Tuesday, February 8, 2011

Nutbuckets and Neuroses


by KAK


“Favorite” and “Neurosis” are not terms a sane person would mush together. I don’t recall which of my fellow Word Whores came up with this gem of a topic, but it’s nice to know I’m not the only nutter on the blog.

 I might be the only nutbucket.

Allow me to regale you with how I have to reorder the sugar packets at the table so the labels all face the same direction. Splenda sorted from Sweet & Low, Sugar in the Raw placed before regular granulated sugar. Little blue notches pointed up. Gods help my dining partner if we’re at breakfast joint that has jelly cups. Oh yes, there will be flavor sorting and alphabetization. 

It’s not a need for order that drives me to do it.

It’s a need for control. More precisely, it’s my civilized reaction to an uncontrollable need to escape. Public dining is pure hell for me. I can’t get up and leave when my brain decides it has had enough of being trapped, confined. Organizing the stuff on the table is my only available means of distraction. You’d think that stimulating conversation would rein in my neurosis. Tragically, it all becomes din behind the ringing in my ears.

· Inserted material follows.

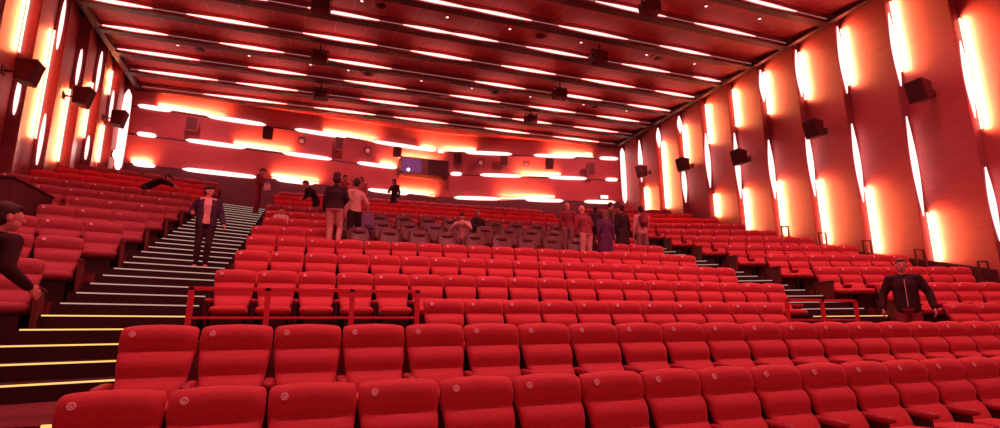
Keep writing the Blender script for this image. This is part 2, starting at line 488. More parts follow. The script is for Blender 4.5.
SEGC = {8: [(-6.6, -4.4), (-2.6, -.4), (1.2, 3.4), (4.9, 6.9), (8.9, 11.0), (12.7, 14.9)],
        7: [(-6.4, -4.3), (-2.5, -.4), (1.3, 3.3), (5.0, 7.0), (8.64, 10.9), (12.57, 14.8)],
        6: [(-5.2, -3.2), (-1.2, .8), (2.49, 4.47), (4.65, 6.62), (8.15, 10.48), (12.37, 14.23)],
        5: [(-6.2, -4.2), (-2.9, -1.9), (-.19, 1.66), (2.97, 4.41), (4.49, 6.01), (7.62, 9.75), (11.8, 13.64), (15.3, 16.5)],
        4: [(-7.2, -5.5), (-3.99, -1.98), (-.32, 1.79), (3.56, 5.47), (7.25, 9.17), (10.91, 13.06), (14.63, 16.5)],
        3: [(-7.13, -5.38), (-3.21, -1.49), (.52, 2.59), (6.65, 8.51), (10.4, 12.4), (14.3, 16.2)],
        2: [(-7.14, -4.64), (-2.38, -.66), (1.35, 3.49), (6.0, 7.94), (9.9, 11.9), (13.6, 15.6)],
        1: [(-6.6, -4.2), (-3.0, -1.0), (2.2, 4.4), (6.6, 8.6), (9.7, 11.4), (13.2, 15.4)],
        0: [(-4.5, -1.5), (.2, 2.6), (4.0, 6.3), (8.8, 10.9), (12.8, 15.2)],
        9: [(-4.6, -2.5), (3.4, 5.5), (10.8, 13.0)], 10: [(-6, -4), (4, 6), (12, 14)]}
for i, y in enumerate(YS):
    if i not in SEGC: continue
    t = thing('led_strip', 'long lit strip across the ceiling, %s counted from the back wall' % ORD[i + 1], 'light strip', (0, y, 0), 0, 'light strips of the ceiling')
    r = MB(); r.box(CXL, CXR, y - .008, y - .002, ZC - .02, ZC + .30); r.build('slot_backing', M['steel'], CE)
    mb = MB(); mb.box(CXL + .12, CXR - .12, -.018, -.010, ZC + .09, ZC + .112); mb.build('slot_glow', M['line'], t)  # faint glowing strip for the riser edge's reflection, not a lamp
    for xa, xb in SEGC[i]:
        mb = MB(); rings = []; N = 14
        xa, xb = max(xa - .25, CXL + .13), min(xb + .25, CXR - .13)
        for a in range(N + 1):
            s = a / N; w = .008 + .046 * math.sin(math.pi * s) ** 1.2
            x = xa + (xb - xa) * s
            rings.append([(x, -.03, ZC + .10 - w), (x, -.03, ZC + .10 + w), (x, -.010, ZC + .10 + w), (x, -.010, ZC + .10 - w)])
        mb.loft(rings); mb.build('slot_glow', M['diff_ceil_back'] if i <= 4 else M['diff_ceil'], t)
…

CLANG. CLANG. CLANG. TIME TO GO.

Don’t take it personally. It’s not you. It’s me. No. Really. It is me. I can’t always help it when the mind goes. Sometimes, it likes to drag the body along with it. That’s when Public gets oogey. But when mind leaves body alone, well, now that’s when the anxiety and the obsession become creative paydirt.

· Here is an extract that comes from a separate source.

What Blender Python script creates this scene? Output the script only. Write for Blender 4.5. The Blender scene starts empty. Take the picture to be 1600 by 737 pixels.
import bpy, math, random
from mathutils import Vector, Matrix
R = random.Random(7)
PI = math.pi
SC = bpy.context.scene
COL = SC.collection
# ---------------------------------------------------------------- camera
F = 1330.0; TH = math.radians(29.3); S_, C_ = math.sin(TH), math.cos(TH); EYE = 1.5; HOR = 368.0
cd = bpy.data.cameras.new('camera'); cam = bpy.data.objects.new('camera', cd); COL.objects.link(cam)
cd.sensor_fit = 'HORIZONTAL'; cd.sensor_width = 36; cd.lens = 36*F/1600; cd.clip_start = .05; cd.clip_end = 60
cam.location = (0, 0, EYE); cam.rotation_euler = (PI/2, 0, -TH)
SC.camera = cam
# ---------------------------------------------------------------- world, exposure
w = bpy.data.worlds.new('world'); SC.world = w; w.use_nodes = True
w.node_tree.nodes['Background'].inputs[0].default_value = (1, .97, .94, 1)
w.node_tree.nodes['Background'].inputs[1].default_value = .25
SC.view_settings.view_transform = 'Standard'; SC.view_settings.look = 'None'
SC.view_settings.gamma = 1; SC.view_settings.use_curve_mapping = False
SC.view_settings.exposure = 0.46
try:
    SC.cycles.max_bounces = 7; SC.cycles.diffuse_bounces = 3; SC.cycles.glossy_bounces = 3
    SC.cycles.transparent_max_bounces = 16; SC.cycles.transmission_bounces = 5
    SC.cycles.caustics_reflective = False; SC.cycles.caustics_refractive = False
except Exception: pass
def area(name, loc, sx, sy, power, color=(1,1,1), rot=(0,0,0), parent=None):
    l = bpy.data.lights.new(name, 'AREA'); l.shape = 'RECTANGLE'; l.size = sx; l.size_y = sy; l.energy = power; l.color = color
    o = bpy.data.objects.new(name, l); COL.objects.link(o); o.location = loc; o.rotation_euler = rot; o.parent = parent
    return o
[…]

It’s why I’m a 5,000-Feet Plotter.

The loose outline employing the GMC (Goals, Motivations, Conflicts) keeps chapters, or episodes, linked. The protagonist’s goal shapes the walls of the restaurant. Conflict is delivered on china at unexpected times, and there’s always the offer for more…at a price. Dialogue flows to the beat of conflict. The neurosis I loathe in real life becomes the motivation that propels the action. It builds from mild discomfort to violent desperation that explodes in resolution.

It’s great in fiction.
Total nutbucket in real life.

What about you? Do you have a behavior that works against you in public, but works for you in your creative endeavors?